Illustrator Riikka Laakso begins working long before she ever picks up a pencil. The Finnish born, Berlin-based artist first thinks about, or you might say calculates, how her illustration will look. “It’s the most essential part of my drawing process—without drawing,” Laakso says. “In my head, I plan the idea, the composition, and can imagine quite well which idea will work and which one will not. Then I draw a little sketch, sometimes just a few centimeters, to check it. And if it works I draw more seriously in the right size. Often, it’s just a simple linear drawing.”

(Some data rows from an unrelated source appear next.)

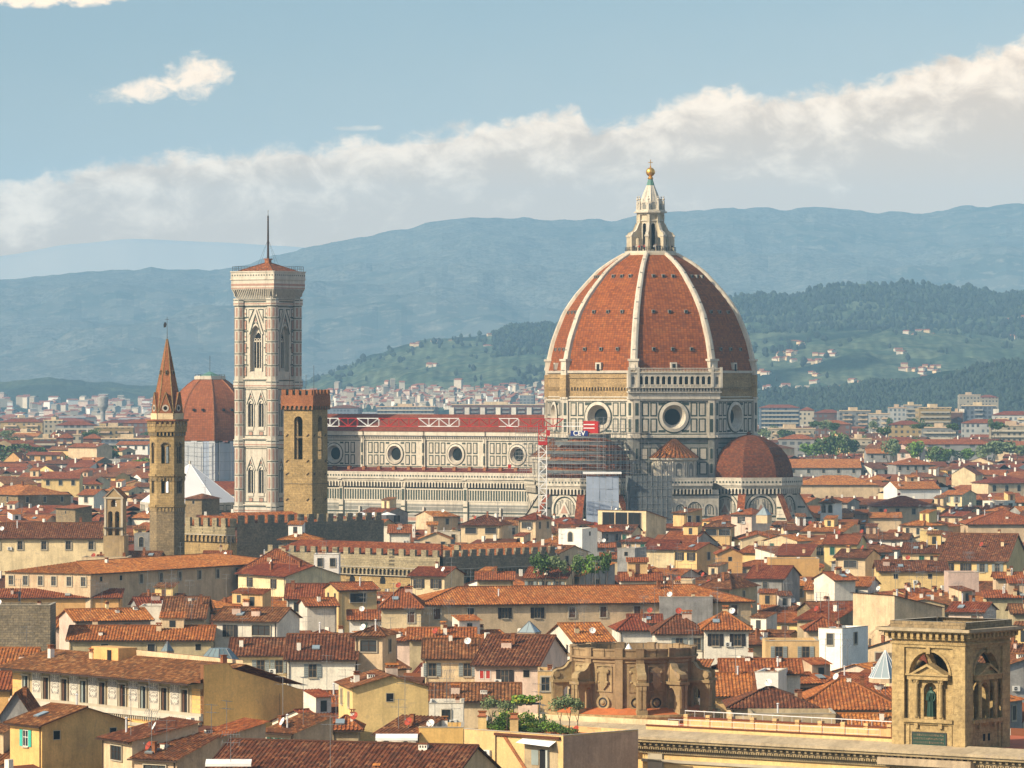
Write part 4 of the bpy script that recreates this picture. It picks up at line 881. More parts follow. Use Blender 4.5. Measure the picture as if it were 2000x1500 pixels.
for k, (u0, u1) in enumerate(((0, 42.5),)):      # inner walls closing the court, and its tiled roof
    PC = PL(pw, tng(43) * 42.5, 133); PC.rect(0, 0, 27, zt(1023), 'stone_dark_shaded', 0)
pw.build('wall', pal)
def roofquad(mb, a, b, d, c, m, corr=True, amp=.075, per=.45):
    """tiled slope: eave a->b, ridge c (above b) and d (above a); pantile waves run up the slope.
    a,b eave ends left to right seen from outside, d above a, c above b"""
    a, b, c, d = map(Vector, (a, b, c, d)); e = (b - a); L = e.length; e.normalize()
    n = e.cross((c + d) / 2 - (a + b) / 2).normalized(); up = n.cross(e)
    pts = [(0, 0), ((d - a).dot(e), (d - a).dot(up)), ((c - a).dot(e), (c - a).dot(up)), (L, 0)]
    def vtop(u):
        for (x0, y0), (x1, y1) in zip(pts, pts[1:]):
            if x0 - 1e-6 <= u <= x1 + 1e-6: return y0 + (y1 - y0) * (u - x0) / (x1 - x0) if x1 - x0 > 1e-6 else max(y0, y1)
        return 0
    if not corr:
        mb.face([a, b, c, d] if (c - d).length > .01 else [a, b, c], m, [(0, 0), (L, 0), (pts[2][0], pts[2][1]), (pts[1][0], pts[1][1])][:4 if (c - d).length > .01 else 3]); return
    prof4 = ((0, 0), (.18, .05), (.40, 1), (.60, 1), (.82, .05))
    us = []; k = 0
    while k * per < L:
        for f, h in prof4:
            u = (k + f) * per
            if u < L: us.append((u, h * amp))
        k += 1
    for x in (0, pts[1][0], pts[2][0], L):
        if 0 <= x <= L and all(abs(x - u) > .01 for u, _ in us): us.append((x, .02))
    us.sort(); P_ = [a + e * u + n * h for u, h in us]; Q_ = [a + e * u + n * h + up * max(0, vtop(u)) for u, h in us]
    for i in range(len(us) - 1):
        u0, u1 = us[i][0], us[i + 1][0]; t0, t1 = vtop(u0), vtop(u1)
        if t0 < .02 and t1 < .02: continue
        if t0 < .02: mb.face([P_[i], P_[i + 1], Q_[i + 1]], m, [(u0, 0), (u1, 0), (u1, t1)])
        elif t1 < .02: mb.face([P_[i], P_[i + 1], Q_[i]], m, [(u0, 0), (u1, 0), (u0, t0)])
        else: mb.face([P_[i], P_[i + 1], Q_[i + 1], Q_[i]], m, [(u0, 0), (u1, 0), (u1, t1), (u0, t0)])
pr_ = MB(); t43, n43 = tng(43), -nrm(43)
roofquad(pr_, t43 * .5 + n43 * 1 + Z * zt(1030), t43 * 28 + n43 * 1 + Z * zt(1030), t43 * 3 + n43 * 9 + Z * zt(1004), t43 * 25 + n43 * 9 + Z * zt(1004), 'tile_orange')
roofquad(pr_, -tng(-47) * 22 - nrm(-47) * 1.5 + Z * zt(1035), - nrm(-47) * 1.5 - tng(-47) * 1 + Z * zt(1035), -tng(-47) * 22 - nrm(-47) * 8 + Z * zt(1012), -nrm(-47) * 8 - tng(-47) * 2 + Z * zt(1012), 'tile_orange')
pr_.build('roof', pal)
# second wing nearer
p2_ = empty('battlemented_wing', Vector((P3(862, 750, 985).x, 985, 0)), 0, label='lower battlemented wing with arched corbels, corner in the middle, in front of the palace', category='palace')
q = MB(); zt = lambda py, D=985: CAMZ - (py - 750) / FPX * D
for (a, u0, u1, nn, mm) in ((-44, -52, 0, 16, 'stone_rough'), (47, 0, 34, 13, 'stone_dark_shaded')):  # right side takes a darker stone that carries its shade in the colour
    P = PL(q, (0, 0, 0), a); P.rect(u0, 0, u1, zt(1127), 'stone_gold' if a < 0 else mm, 0); P.rect(u0, zt(1112), u1, zt(1088), mm, .5)
    n = int((u1 - u0) / 1.18); dx = (u1 - u0) / n
    for k in range(n): cu = u0 + (k + .5) * dx; P.archwall(cu - dx / 2, zt(1127), cu + dx / 2, zt(1112), cu, dx * .7, zt(1127), zt(1119), mm, .5, 'stone_dark_shaded', 'stone_dark_shaded', False, .5)
    P.slab(u0, zt(1113), u1, zt(1111.5), .15, 'frame_stone', .5); P.slab(u0, zt(1128.5), u1, zt(1127), .15, 'frame_stone', .4)
    crenels(q, PL(q, nrm(a) * .5, a), u0, u1 + .3, zt(1088), nn, 1.45, zt(1077) - zt(1088) + .2, .6, mm)
    crenels(q, PL(q, nrm(a) * -9, a), u0 + 8, u1 - 3, zt(1079), nn - 3, 1.45, 1.2, .6, mm); PL(q, nrm(a) * -9, a).rect(u0 + 8, 0, u1 - 3, zt(1079), mm, 0)
    for k in range(4): P.arch(u0 + 8 + k * 9, zt(1145), 1.6, zt(1138), 'dark_opening', .03)
q.build('wall', p2_)
r2 = MB()
roofquad(r2, -tng(-44) * 51 - nrm(-44) * 1 + Z * zt(1088), -nrm(-44) * 1 + Z * zt(1088) - tng(-44), -tng(-44) * 50 - nrm(-44) * 8 + Z * zt(1066), -nrm(-44) * 8 + Z * zt(1066) - tng(-44) * 8, 'tile_red')
roofquad(r2, tng(47) * 1 - nrm(47) * 1 + Z * zt(1090), tng(47) * 33 - nrm(47) * 1 + Z * zt(1090), tng(47) * 8 - nrm(47) * 8 + Z * zt(1068), tng(47) * 32 - nrm(47) * 8 + Z * zt(1068), 'tile_orange')
r2.build('roof', p2_)
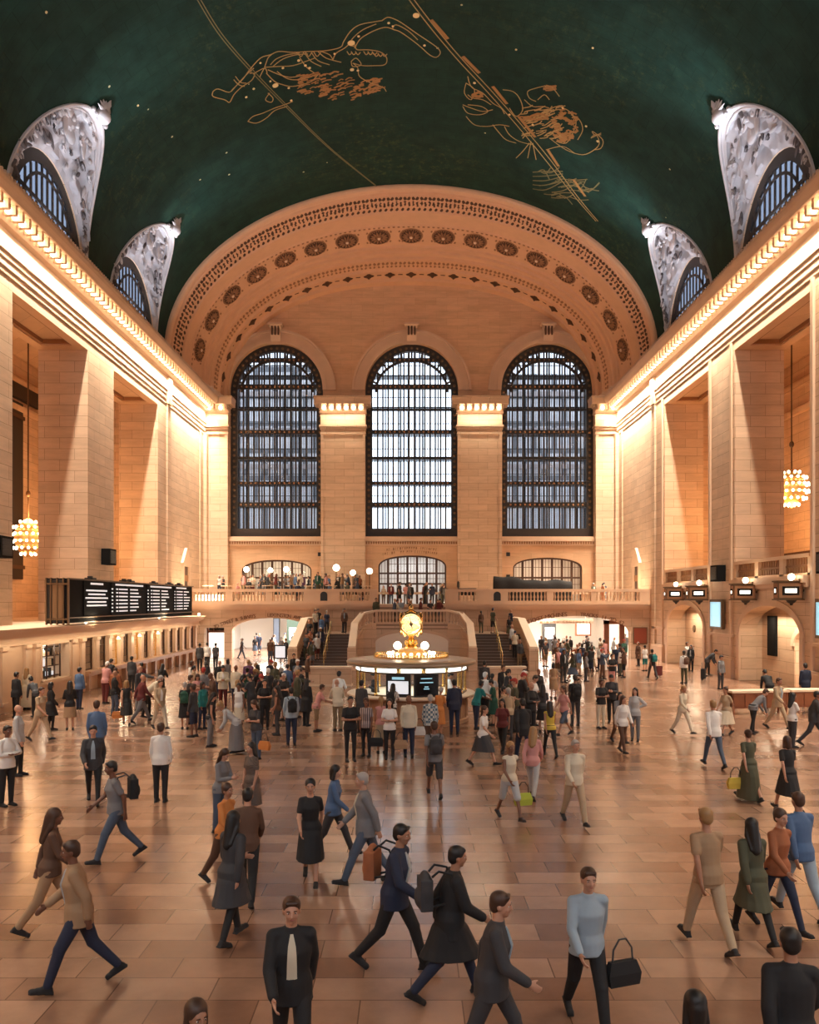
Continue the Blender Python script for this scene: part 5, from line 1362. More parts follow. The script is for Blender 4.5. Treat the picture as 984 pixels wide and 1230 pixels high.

Laakso’s work is both minimal and complex. Her modular grids and diagonal lines, which first appear flat and two-dimensional, take on a depth, even in mostly muted palettes. Her map-like compositions paired with textured patterns produce a collage effect. Skewed perspectives turn traditional rules of proportion upside down with echoes of folk art, creating a refreshingly analog feel in a digital world.

“For me, the manual part is very important, as is the fact that you can see this process in my illustrations,” Laakso explains, though she also admits it’s a balance. “I’m also fascinated by working with digital tools.” Laakso adds color and layers on the computer and that’s where the “unplanned” things happen. They surprise her—and that’s exciting.

“The mixture between the controlled, straight line and free, intuitive drawing interests me. I experiment with composition, play with simplifications, and concentrate mostly on the idea,” she says. “It’s a challenge to tell a story or to translate an idea and, at the same time, give the viewers enough space for their own thoughts and interpretations.”

When I ask her what led her to illustration career, she cites her sister. “My older [by eight years] sister Laura had a big influence on my development. She’s an illustrator, too, and when I was a child we did a lot of drawing together.” Even so, as with most things in life, it wasn’t a clear path for Riika. “After leaving school, I studied graphic design in Mainz, Germany. I did a lot drawing during my studies, but was too shy to do it seriously.” Though she soon realized that design wasn’t a good fit, it took a while before she admitted that she wanted to be an illustrator. “After [receiving] my Bachelor of Arts, I moved to Berlin and that’s when I started to work hard on my drawing skills. I was so happy about my decision that my euphoria helped me survive the difficult time after the graduation, when I didn’t have a real job. I worked on personal projects and, for the first time, felt free by drawing.”

Now life is busy and full for Laakso. She’s working on an MFA in illustration at Berlin University of Arts, where she’s focusing on manual printing techniques: linocut and dry-point process, which she describes as “a more emotional way of printing.” On finding inspiration Laakso says, “I need some relaxed time in my life to get the energy for new ideas. And nature, especially the forest, inspires me. I love visiting Finland. I find inspiration in the atmosphere, the melancholia, the colors, the frostiness.”